Give the listing below again in full, exactly as written.

RECORDED DATA
════════════════════
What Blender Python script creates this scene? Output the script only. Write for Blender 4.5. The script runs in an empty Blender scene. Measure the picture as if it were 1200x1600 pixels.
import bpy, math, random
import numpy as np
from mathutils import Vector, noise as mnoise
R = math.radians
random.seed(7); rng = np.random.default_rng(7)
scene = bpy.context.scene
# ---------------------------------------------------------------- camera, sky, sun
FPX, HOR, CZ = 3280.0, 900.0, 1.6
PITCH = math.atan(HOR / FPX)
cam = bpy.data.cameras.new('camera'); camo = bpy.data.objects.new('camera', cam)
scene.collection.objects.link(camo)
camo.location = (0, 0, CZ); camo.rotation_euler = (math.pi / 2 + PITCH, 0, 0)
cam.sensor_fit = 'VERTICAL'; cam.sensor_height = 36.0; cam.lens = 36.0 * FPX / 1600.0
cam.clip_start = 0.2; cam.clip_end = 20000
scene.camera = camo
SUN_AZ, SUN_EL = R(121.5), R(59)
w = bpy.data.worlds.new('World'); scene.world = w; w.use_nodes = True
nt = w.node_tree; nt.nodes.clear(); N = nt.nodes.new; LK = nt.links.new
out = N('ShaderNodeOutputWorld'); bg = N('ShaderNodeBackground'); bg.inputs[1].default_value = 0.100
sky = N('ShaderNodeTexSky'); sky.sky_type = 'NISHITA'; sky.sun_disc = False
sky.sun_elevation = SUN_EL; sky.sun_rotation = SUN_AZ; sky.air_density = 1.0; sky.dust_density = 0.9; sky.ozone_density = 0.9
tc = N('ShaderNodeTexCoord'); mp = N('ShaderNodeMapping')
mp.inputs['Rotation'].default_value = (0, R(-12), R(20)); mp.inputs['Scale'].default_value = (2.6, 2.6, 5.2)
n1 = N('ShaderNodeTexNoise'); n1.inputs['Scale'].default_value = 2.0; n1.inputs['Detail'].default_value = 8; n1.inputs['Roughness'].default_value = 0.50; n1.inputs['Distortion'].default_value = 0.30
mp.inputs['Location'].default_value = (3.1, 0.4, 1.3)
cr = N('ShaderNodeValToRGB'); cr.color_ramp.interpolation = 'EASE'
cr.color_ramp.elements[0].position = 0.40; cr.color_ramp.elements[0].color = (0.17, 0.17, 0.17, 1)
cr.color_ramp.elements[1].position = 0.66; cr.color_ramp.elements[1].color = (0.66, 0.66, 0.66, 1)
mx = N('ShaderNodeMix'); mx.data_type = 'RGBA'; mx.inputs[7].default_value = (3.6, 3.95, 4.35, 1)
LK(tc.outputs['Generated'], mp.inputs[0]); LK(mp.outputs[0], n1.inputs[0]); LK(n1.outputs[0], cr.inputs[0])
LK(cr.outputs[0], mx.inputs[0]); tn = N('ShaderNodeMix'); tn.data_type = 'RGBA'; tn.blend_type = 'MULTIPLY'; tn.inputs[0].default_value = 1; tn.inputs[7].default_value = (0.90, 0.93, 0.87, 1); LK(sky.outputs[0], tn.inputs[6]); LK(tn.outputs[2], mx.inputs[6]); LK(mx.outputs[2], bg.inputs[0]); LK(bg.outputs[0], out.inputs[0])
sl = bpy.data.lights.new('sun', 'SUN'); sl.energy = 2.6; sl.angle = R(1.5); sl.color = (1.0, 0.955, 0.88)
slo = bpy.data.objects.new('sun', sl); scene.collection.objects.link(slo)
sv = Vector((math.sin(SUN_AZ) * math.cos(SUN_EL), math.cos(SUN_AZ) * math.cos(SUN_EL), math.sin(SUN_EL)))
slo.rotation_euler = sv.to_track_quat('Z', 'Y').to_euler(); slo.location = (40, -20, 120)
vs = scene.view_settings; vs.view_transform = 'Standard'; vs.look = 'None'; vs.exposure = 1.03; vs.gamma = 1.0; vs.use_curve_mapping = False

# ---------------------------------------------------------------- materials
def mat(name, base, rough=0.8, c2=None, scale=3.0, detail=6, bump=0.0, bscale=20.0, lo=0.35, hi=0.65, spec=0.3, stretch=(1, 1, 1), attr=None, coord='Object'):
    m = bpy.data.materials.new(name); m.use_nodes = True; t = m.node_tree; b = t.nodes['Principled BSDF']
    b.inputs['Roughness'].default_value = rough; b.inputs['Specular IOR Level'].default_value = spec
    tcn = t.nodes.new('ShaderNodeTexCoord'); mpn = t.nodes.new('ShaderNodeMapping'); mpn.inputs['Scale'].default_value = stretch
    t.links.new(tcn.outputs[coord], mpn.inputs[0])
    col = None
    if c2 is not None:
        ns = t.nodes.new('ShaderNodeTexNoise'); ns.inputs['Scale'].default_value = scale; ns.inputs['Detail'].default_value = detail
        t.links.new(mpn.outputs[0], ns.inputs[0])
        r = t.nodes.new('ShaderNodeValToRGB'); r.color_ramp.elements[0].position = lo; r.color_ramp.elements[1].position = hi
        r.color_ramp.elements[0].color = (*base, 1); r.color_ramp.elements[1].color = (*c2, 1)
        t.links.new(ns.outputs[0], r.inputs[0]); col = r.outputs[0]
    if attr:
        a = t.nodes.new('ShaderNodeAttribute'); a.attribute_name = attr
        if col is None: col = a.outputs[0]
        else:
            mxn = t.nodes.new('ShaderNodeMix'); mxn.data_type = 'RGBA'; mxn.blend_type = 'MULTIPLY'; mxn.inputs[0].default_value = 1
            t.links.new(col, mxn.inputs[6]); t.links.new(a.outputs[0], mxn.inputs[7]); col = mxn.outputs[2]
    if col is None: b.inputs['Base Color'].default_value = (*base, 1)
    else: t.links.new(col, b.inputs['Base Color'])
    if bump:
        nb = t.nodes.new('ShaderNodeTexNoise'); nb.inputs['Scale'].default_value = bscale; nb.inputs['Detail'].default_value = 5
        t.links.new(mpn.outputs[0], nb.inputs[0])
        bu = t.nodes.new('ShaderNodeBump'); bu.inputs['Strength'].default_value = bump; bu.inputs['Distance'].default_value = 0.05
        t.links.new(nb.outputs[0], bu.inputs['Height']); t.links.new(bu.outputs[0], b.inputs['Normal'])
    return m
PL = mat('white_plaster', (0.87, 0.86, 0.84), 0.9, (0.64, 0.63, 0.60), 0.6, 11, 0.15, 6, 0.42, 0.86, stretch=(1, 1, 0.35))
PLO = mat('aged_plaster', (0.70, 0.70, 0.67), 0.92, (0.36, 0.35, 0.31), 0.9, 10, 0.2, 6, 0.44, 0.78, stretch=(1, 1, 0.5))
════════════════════
SOLUTION FOR THIS PROBLEM
What Blender Python script creates this scene? Output the script only. Write for Blender 4.5. The script runs in an empty Blender scene. Measure the picture as if it were 1200x1600 pixels.
import bpy, math, random
import numpy as np
from mathutils import Vector, noise as mnoise
R = math.radians
random.seed(7); rng = np.random.default_rng(7)
scene = bpy.context.scene
# ---------------------------------------------------------------- camera, sky, sun
FPX, HOR, CZ = 3280.0, 900.0, 1.6
PITCH = math.atan(HOR / FPX)
cam = bpy.data.cameras.new('camera'); camo = bpy.data.objects.new('camera', cam)
scene.collection.objects.link(camo)
camo.location = (0, 0, CZ); camo.rotation_euler = (math.pi / 2 + PITCH, 0, 0)
cam.sensor_fit = 'VERTICAL'; cam.sensor_height = 36.0; cam.lens = 36.0 * FPX / 1600.0
cam.clip_start = 0.2; cam.clip_end = 20000
scene.camera = camo
SUN_AZ, SUN_EL = R(121.5), R(59)
w = bpy.data.worlds.new('World'); scene.world = w; w.use_nodes = True
nt = w.node_tree; nt.nodes.clear(); N = nt.nodes.new; LK = nt.links.new
out = N('ShaderNodeOutputWorld'); bg = N('ShaderNodeBackground'); bg.inputs[1].default_value = 0.100
sky = N('ShaderNodeTexSky'); sky.sky_type = 'NISHITA'; sky.sun_disc = False
sky.sun_elevation = SUN_EL; sky.sun_rotation = SUN_AZ; sky.air_density = 1.0; sky.dust_density = 0.9; sky.ozone_density = 0.9
tc = N('ShaderNodeTexCoord'); mp = N('ShaderNodeMapping')
mp.inputs['Rotation'].default_value = (0, R(-12), R(20)); mp.inputs['Scale'].default_value = (2.6, 2.6, 5.2)
n1 = N('ShaderNodeTexNoise'); n1.inputs['Scale'].default_value = 2.0; n1.inputs['Detail'].default_value = 8; n1.inputs['Roughness'].default_value = 0.50; n1.inputs['Distortion'].default_value = 0.30
mp.inputs['Location'].default_value = (3.1, 0.4, 1.3)
cr = N('ShaderNodeValToRGB'); cr.color_ramp.interpolation = 'EASE'
cr.color_ramp.elements[0].position = 0.40; cr.color_ramp.elements[0].color = (0.17, 0.17, 0.17, 1)
cr.color_ramp.elements[1].position = 0.66; cr.color_ramp.elements[1].color = (0.66, 0.66, 0.66, 1)
mx = N('ShaderNodeMix'); mx.data_type = 'RGBA'; mx.inputs[7].default_value = (3.6, 3.95, 4.35, 1)
LK(tc.outputs['Generated'], mp.inputs[0]); LK(mp.outputs[0], n1.inputs[0]); LK(n1.outputs[0], cr.inputs[0])
LK(cr.outputs[0], mx.inputs[0]); tn = N('ShaderNodeMix'); tn.data_type = 'RGBA'; tn.blend_type = 'MULTIPLY'; tn.inputs[0].default_value = 1; tn.inputs[7].default_value = (0.90, 0.93, 0.87, 1); LK(sky.outputs[0], tn.inputs[6]); LK(tn.outputs[2], mx.inputs[6]); LK(mx.outputs[2], bg.inputs[0]); LK(bg.outputs[0], out.inputs[0])
sl = bpy.data.lights.new('sun', 'SUN'); sl.energy = 2.6; sl.angle = R(1.5); sl.color = (1.0, 0.955, 0.88)
slo = bpy.data.objects.new('sun', sl); scene.collection.objects.link(slo)
sv = Vector((math.sin(SUN_AZ) * math.cos(SUN_EL), math.cos(SUN_AZ) * math.cos(SUN_EL), math.sin(SUN_EL)))
slo.rotation_euler = sv.to_track_quat('Z', 'Y').to_euler(); slo.location = (40, -20, 120)
vs = scene.view_settings; vs.view_transform = 'Standard'; vs.look = 'None'; vs.exposure = 1.03; vs.gamma = 1.0; vs.use_curve_mapping = False

# ---------------------------------------------------------------- materials
def mat(name, base, rough=0.8, c2=None, scale=3.0, detail=6, bump=0.0, bscale=20.0, lo=0.35, hi=0.65, spec=0.3, stretch=(1, 1, 1), attr=None, coord='Object'):
    m = bpy.data.materials.new(name); m.use_nodes = True; t = m.node_tree; b = t.nodes['Principled BSDF']
    b.inputs['Roughness'].default_value = rough; b.inputs['Specular IOR Level'].default_value = spec
    tcn = t.nodes.new('ShaderNodeTexCoord'); mpn = t.nodes.new('ShaderNodeMapping'); mpn.inputs['Scale'].default_value = stretch
    t.links.new(tcn.outputs[coord], mpn.inputs[0])
    col = None
    if c2 is not None:
        ns = t.nodes.new('ShaderNodeTexNoise'); ns.inputs['Scale'].default_value = scale; ns.inputs['Detail'].default_value = detail
        t.links.new(mpn.outputs[0], ns.inputs[0])
        r = t.nodes.new('ShaderNodeValToRGB'); r.color_ramp.elements[0].position = lo; r.color_ramp.elements[1].position = hi
        r.color_ramp.elements[0].color = (*base, 1); r.color_ramp.elements[1].color = (*c2, 1)
        t.links.new(ns.outputs[0], r.inputs[0]); col = r.outputs[0]
    if attr:
        a = t.nodes.new('ShaderNodeAttribute'); a.attribute_name = attr
        if col is None: col = a.outputs[0]
        else:
            mxn = t.nodes.new('ShaderNodeMix'); mxn.data_type = 'RGBA'; mxn.blend_type = 'MULTIPLY'; mxn.inputs[0].default_value = 1
            t.links.new(col, mxn.inputs[6]); t.links.new(a.outputs[0], mxn.inputs[7]); col = mxn.outputs[2]
    if col is None: b.inputs['Base Color'].default_value = (*base, 1)
    else: t.links.new(col, b.inputs['Base Color'])
    if bump:
        nb = t.nodes.new('ShaderNodeTexNoise'); nb.inputs['Scale'].default_value = bscale; nb.inputs['Detail'].default_value = 5
        t.links.new(mpn.outputs[0], nb.inputs[0])
        bu = t.nodes.new('ShaderNodeBump'); bu.inputs['Strength'].default_value = bump; bu.inputs['Distance'].default_value = 0.05
        t.links.new(nb.outputs[0], bu.inputs['Height']); t.links.new(bu.outputs[0], b.inputs['Normal'])
    return m
PL = mat('white_plaster', (0.87, 0.86, 0.84), 0.9, (0.64, 0.63, 0.60), 0.6, 11, 0.15, 6, 0.42, 0.86, stretch=(1, 1, 0.35))
PLO = mat('aged_plaster', (0.70, 0.70, 0.67), 0.92, (0.36, 0.35, 0.31), 0.9, 10, 0.2, 6, 0.44, 0.78, stretch=(1, 1, 0.5))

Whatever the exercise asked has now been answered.